Isso não acontece apenas no nosso meio, e não é o que se espera de um evangélico. Mas assim somos vistos.

O Estado que deveria ser laico, vem sendo tomado pelo pensamento da imposição de nossa fé a quem não a professa. O Pastor não deveria ser candidato a cargo público, seria mais ético licenciar-se e apresentar-se como cidadão. Manteria seus princípios ao exercer seu mandato, mas não poderia empurrar suas convicções a quem não professa sua fé.

O número de evangélicos cresceu no Brasil, mas isso não diminuiu a violência, a corrupção. Ainda temos altos índices de violência contra a mulher. A cada 11 minutos uma mulher é estuprada. Isso porque apenas 30% denununciam.

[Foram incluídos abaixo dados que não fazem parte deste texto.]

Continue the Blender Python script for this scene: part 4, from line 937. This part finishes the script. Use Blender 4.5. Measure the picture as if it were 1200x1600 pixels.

Ao tomar conhecimento dos dois últimos casos noticiados amplamente – o estupro coletivo e a denúncia de que um parlamentar, que é cristão, teria tentado estuprar uma estudante de jornalismo – as reações de muitos são a culpabilização das vítimas e justificativas para os atos. Precisamos falar nos nossos púlpitos, nas reuniões de mulheres, na formação de jovens e crianças. Por que mulheres são silenciadas sobre o assunto? Por que nos silenciamos? Por que algumas lideranças ignoram o tema?

O Evangelho é simples, em sua essência e assim foi ensinado por Jesus, aquele que não jogou pedra na mulher pega em adultério, mas também não jogou em seus acusadores, os fez refletir e desistir de seu intento. Ele foi acusado de andar com certas pessoas… Mas Ele era puro amor. Amor que acolhe, acompanha e entende. Esse é o caráter a ser moldado nos CRISTÃOS palavra utilizada na antiguidade para destacar os seguidores de Cristo. Pequenos cristos. O cristão escolhe ser acolhedor, entender, conhecer e não se julgar melhor que os outros, porque não somos mesmo. Há estupradores, corruptos, misóginos, machistas que se dizem cristãos. Não.

O Evangelho não ensina esses comportamentos. Isso é escolha, isso é relacionado ao caráter.

Perdoem-nos, os que não conseguem diferenciar isso em nós. Infelizmente o que vem à tona, o que destaca é o mau comportamento de alguns que usam sua posição para cometer abusos. Há muito que desconstruir nessa imagem evangélica-gospel-opressora até chegarmos aos caminhos ensinados por Jesus.

*Raquel Brandão é uma mulher cristã em movimento.